● **Problem details**
What number of lines contain the word "scene"? Reply with the number and nothing else.

● **Given data**

****************

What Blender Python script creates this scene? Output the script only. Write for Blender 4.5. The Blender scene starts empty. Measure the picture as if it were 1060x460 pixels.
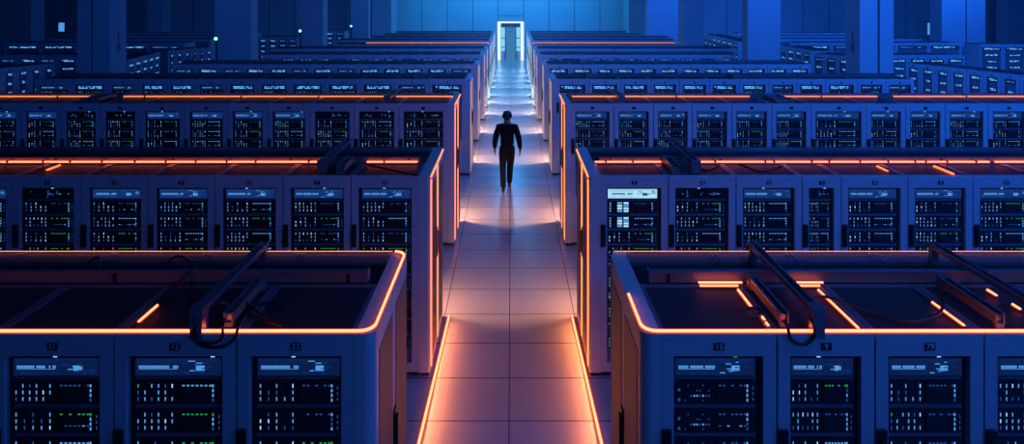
import bpy, bmesh, math, random
from mathutils import Vector, Matrix
random.seed(7)
R = random.Random(11)
C = bpy.context.scene.collection
scene = bpy.context.scene

# ------------------------------------------------------------------ camera model
F, VX, VY, CH = 620.0, 529.0, -4.0, 4.47      # focal px, vanishing point, eye height
def at(px, py, z):
    s = (py - VY) / (CH - z)
    return Vector(((px - VX) / s, F / s, z))

# ------------------------------------------------------------------ materials
def mat(name, col, rough=0.5, metal=0.0, spec=0.5, noise=0.0, nscale=6.0, bump=0.0):
    m = bpy.data.materials.new(name); m.use_nodes = True
    nt = m.node_tree; b = nt.nodes['Principled BSDF']
    b.inputs['Base Color'].default_value = (*col, 1)
    b.inputs['Roughness'].default_value = rough
    b.inputs['Metallic'].default_value = metal
    b.inputs['Specular IOR Level'].default_value = spec
    if noise or bump:
        tc = nt.nodes.new('ShaderNodeTexCoord')
        n = nt.nodes.new('ShaderNodeTexNoise'); n.inputs['Scale'].default_value = nscale
        n.inputs['Detail'].default_value = 5
        nt.links.new(tc.outputs['Object'], n.inputs['Vector'])
        if noise:
            mx = nt.nodes.new('ShaderNodeMix'); mx.data_type = 'RGBA'
            mx.inputs[6].default_value = (*[c * (1 - noise) for c in col], 1)
            mx.inputs[7].default_value = (*[min(1, c * (1 + noise)) for c in col], 1)
            nt.links.new(n.outputs['Fac'], mx.inputs[0])
            nt.links.new(mx.outputs[2], b.inputs['Base Color'])
        if bump:
            bp = nt.nodes.new('ShaderNodeBump'); bp.inputs['Strength'].default_value = bump
            bp.inputs['Distance'].default_value = 0.01
            nt.links.new(n.outputs['Fac'], bp.inputs['Height'])
            nt.links.new(bp.outputs['Normal'], b.inputs['Normal'])
    return m
def glow(name, col, strength, sample=True, base=(0.02, 0.02, 0.02)):
    m = mat(name, base, 0.4)
    b = m.node_tree.nodes['Principled BSDF']
    b.inputs['Emission Color'].default_value = (*col, 1)
    b.inputs['Emission Strength'].default_value = strength
    if not sample: m.cycles.emission_sampling = 'NONE'
    return m

PAINT = mat('cabinet_paint', (0.40, 0.42, 0.47), 0.42, 0.0, 0.5, 0.05, 3.0)
PAINT_S = mat('end_panel_paint', (0.44, 0.45, 0.48), 0.4, 0.0, 0.5, 0.05, 3.0)
REAR = mat('rear_roof_sheet', (0.085, 0.09, 0.115), 0.4, 0.1, 0.5, 0.1, 4.0)
DECK = mat('roof_sheet', (0.034, 0.034, 0.044), 0.5, 0.0, 0.25, 0.15, 4.0)
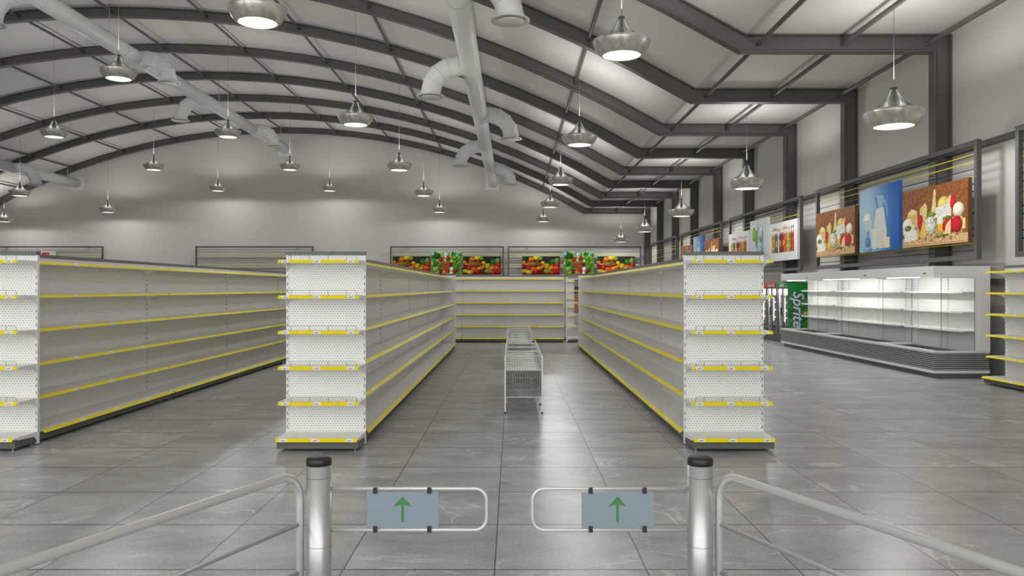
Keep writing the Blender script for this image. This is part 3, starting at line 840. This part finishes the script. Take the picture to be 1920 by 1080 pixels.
slat_frame(8.7, (XF, 15.15, 2.42), -PI/2, 'slatted frame cut by the right edge of the photo', 'KKYYKKYYKKYKK', G)
slat_frame(8.7, (XF, 25.1, 2.42), -PI/2, 'slatted frame above the refrigerators holding cheese and milk pictures', 'YYKYKKYYKYKKYK', G)
slat_frame(8.7, (XF, 35.15, 2.42), -PI/2, 'slatted frame with skewer and mint pictures on the right wall', 'KKYYKKYYKKYYKK', G)
slat_frame(8.7, (XF, 45.2, 2.42), -PI/2, 'slatted frame half hidden behind the right gondola, brown pictures', 'YYKYKKYYKYKKYK', G)
slat_frame(8.7, (XF, 55.2, 2.42), -PI/2, 'empty slatted frame at the far end of the right wall', 'KKYYKYKKYYKYKK', G)
YFB = YB-.55
PB = 'KKCCKKKCCKKKCC'
slat_frame(8.36, (-8.96, YFB, 2.42), 0, 'slatted frame on the back wall left of the middle duct end, fruit pictures', PB, G)
slat_frame(9.8, (-.31, YFB, 2.42), 0, 'slatted frame on the back wall at the right corner, fruit pictures', PB, G)
slat_frame(8.66, (-23.26, YFB, 2.42), 0, 'empty slatted frame on the back wall between two gondolas', PB, G)
slat_frame(8.66, (-38.7, YFB, 2.42), 0, 'slatted frame at the far left of the back wall', PB, G)
gp = 'pictures on the slatted frames'
XP = XF-.10
def wallpic(art, w, h, y, z, nm, label, edge): picture(art, w, h, (XP, y, z), -PI/2, nm, label, gp, edge)
wallpic(art_cheese, 2.78, 1.34, 19.33, 2.79, 'cheese_picture', 'large cheese board picture above the near end of the refrigerators', 'board_brown')
wallpic(art_milk, 2.22, 1.69, 21.72, 2.78, 'milk_picture', 'blue picture of a milk jug and glass between two cheese pictures', 'board_blue')
wallpic(art_cheese, 2.78, 1.34, 24.80, 2.79, 'cheese_picture', 'cheese board picture left of the large milk picture', 'board_brown')
wallpic(art_sticks, 2.95, 1.36, 29.4, 2.79, 'skewer_picture', 'white picture of colourful food rows, right of the mint picture', 'board')
wallpic(art_mint, 2.22, 1.69, 31.72, 2.78, 'mint_picture', 'pale picture of mint leaves and ice', 'board')
wallpic(art_sticks, 2.95, 1.36, 34.8, 2.79, 'skewer_picture', 'white picture of colourful food rows, left of the mint picture', 'board')
wallpic(art_cheese, 2.78, 1.34, 39.3, 2.79, 'cheese_picture', 'brown cheese picture peeking over the right end cap, right of the blue one', 'board_brown')
wallpic(art_milk, 2.22, 1.69, 41.65, 2.78, 'milk_picture', 'small blue milk picture peeking over the right end cap', 'board_blue')
wallpic(art_cheese, 2.78, 1.34, 44.6, 2.79, 'cheese_picture', 'brown cheese picture peeking over the right end cap, left of the blue one', 'board_brown')
YP = YFB-.10
def backpic(art, w, h, x, nm, label): picture(art, w, h, (x, YP, 2.80), 0, nm, label, gp)
backpic(art_fruit, 2.78, 1.36, -8.76, 'fruit_picture', 'leftmost fruit picture on the back wall')
backpic(art_veg, 2.20, 1.72, -5.92, 'vegetable_picture', 'vegetable basket picture in the left fruit frame')
backpic(art_fruit, 2.78, 1.36, -3.60, 'fruit_picture', 'fruit picture right of the left vegetable basket picture')
backpic(art_fruit, 2.78, 1.36, .74, 'fruit_picture', 'fruit picture left of the right vegetable basket picture')
backpic(art_veg, 2.20, 1.72, 3.80, 'vegetable_picture', 'vegetable basket picture in the right fruit frame')
backpic(art_fruit, 2.78, 1.36, 6.24, 'fruit_picture', 'rightmost fruit picture on the back wall')
picture(art_meat, 1.08, 1.7, (-34.56, YP, 2.82), 0, 'notice_picture', 'white board with red print above the left gondola', gp)

# ------------------------------------------------------------------ open refrigerated displays along the right wall
def fridge(y0, L, ends, label, post_y):
    """local: x 0..1.13 (0 = front, at world X 8.51), y 0..L"""
    t = thing('refrigerated_display', label, 'refrigerator', (8.51, y0, 0), 0, 'open refrigerated displays')
    D = 1.14
    m = MB(); m.box(.10, D-.05, .01, L-.01, 0, .10); m.build('plinth', M['plinth'], t)
    m = MB(); m.box(.0, D, .002, L-.002, .105, .165); m.build('lower_bumper', M['frame'], t)
    m = MB(); m.box(.03, D-.02, .006, L-.006, .165, .517, 1)
    z = .178
    while z < .505:
        m.prism_y([(.03, z), (.004, z+.004), (.004, z+.017), (.03, z+.020)], .004, L-.004)
        if ends[0]: m.prism_x([(.006, z), (-.001, z+.004), (-.001, z+.017), (.006, z+.020)], .03, D-.02)
        z += .0385
    m.build('louvred_panel', [M['louvre'], M['dark_gap']], t)
    m = MB(); m.box(-.01, .09, .002, L-.002, .517, .562); m.box(.09, D, .002, .05, .517, .562); m.box(.09, D, L-.05, L-.002, .517, .562); m.build('front_bumper', M['frame'], t)
    m = MB(); m.box(.09, .88, .05, L-.05, .47, .49)
    for i in range(int(L/.08)): m.box(.12, .86, .06+i*.08, .075+i*.08, .49, .495, 1)
    m.build('well_deck', [M['well'], M['dark_gap']], t)
    m = MB(); m.box(.87, D, .002, L-.002, .562, 2.27); m.box(.868, .87, .06, L-.06, .50, 2.02)
    bk = m.build('back_panel', M['white'], t)
    for py in post_y:
        m = MB(); m.box(.855, .868, py-.02, py+.02, .50, 2.05)
        z = .56
        while z < 2.0: m.box(.853, .8555, py-.005, py+.005, z, z+.03, 1); z += .065
        m.build('slotted_post', [M['frame'], M['slot']], t)
    m = MB(); m.prism_y([(.0,2.06),(.0,2.274),(.87,2.274),(.87,2.14),(.14,2.14),(.12,2.06)], .002, L-.002)
    cn = m.build('canopy', M['frame'], t)
    m = MB(); m.box(-.004, .0, L*.12, L*.16, 2.12, 2.14); m.build('badge', M['black'], cn)
    m = MB(); m.box(.015, .05, L*.25, L*.8, 2.045, 2.058); m.build('light_strip', M['led'], t)
    la = bpy.data.lights.new('fridge_light', 'AREA'); la.shape = 'RECTANGLE'; la.size = .05; la.size_y = L*.8; la.energy = 3.8*L; la.color = (1,1,.99)
    lo = bpy.data.objects.new('fridge_light', la); COL.objects.link(lo); lo.parent = t; lo.location = (.10, L/2, 2.04); lo.rotation_euler = (0, -.5, 0)
    # side panels with windows
    for i, yy in enumerate((0, L)):
        if not ends[i]: continue
        a, b = (yy+.002, yy+.04) if i == 0 else (yy-.04, yy-.002)
        m = MB(); m.box(.16, .87, a, b, 2.04, 2.14); m.box(.84, .87, a, b, .562, 2.04); m.box(.0, .16, a-.002 if i == 0 else a, b, 2.04, 2.06)
        sp = m.build('side_panel', M['frame'], t)
        m = MB(); mid = (a+b)/2; m.box(.16, .845, mid-.004, mid+.004, .562, 2.04); m.build('side_glass', M['glass'], sp)
        m = MB()
        for q in (.16, .838): m.box(q-.003, q+.003, mid-.007, mid+.007, .565, 2.04)
        m.box(.16, .84, mid-.007, mid+.007, 2.034, 2.04)
        m.build('glass_trim', M['seam'], sp)
    for z in (.96, 1.345, 1.75):
        m = MB(); m.box(.63, .868, .06, L-.06, z-.012, z); m.box(.625, .64, .06, L-.06, z-.03, z+.004)
        for py in post_y: m.prism_y([(.855,z-.012),(.855,z-.08),(.70,z-.03),(.66,z-.012)], py-.006, py+.006)
        sh = m.build('shelf', M['shelf'], t)
        m = MB(); m.tube([(.632,.10,z), (.632,.10,z+.05), (.632,L-.10,z+.05), (.632,L-.10,z)], .003, 6)
        for k in range(1, int(L/.3)): m.tube([(.632,.1+k*.3,z),(.632,.1+k*.3,z+.05)], .0022, 5)
        m.build('wire_guard', M['wire'], sh)
fridge(16.07, 2.57, (1,1), 'open white refrigerated display nearest to us, glass end facing the aisle', (1.05, 2.3))
fridge(18.645, 3.955, (0,1), 'longest refrigerated display, in the middle of the three', (.3, 1.7, 3.5))
fridge(22.605, 2.6, (0,1), 'refrigerated display farthest back, beside the tall green drinks cooler', (.3, 1.1, 2.2))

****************

● **Completed task**
3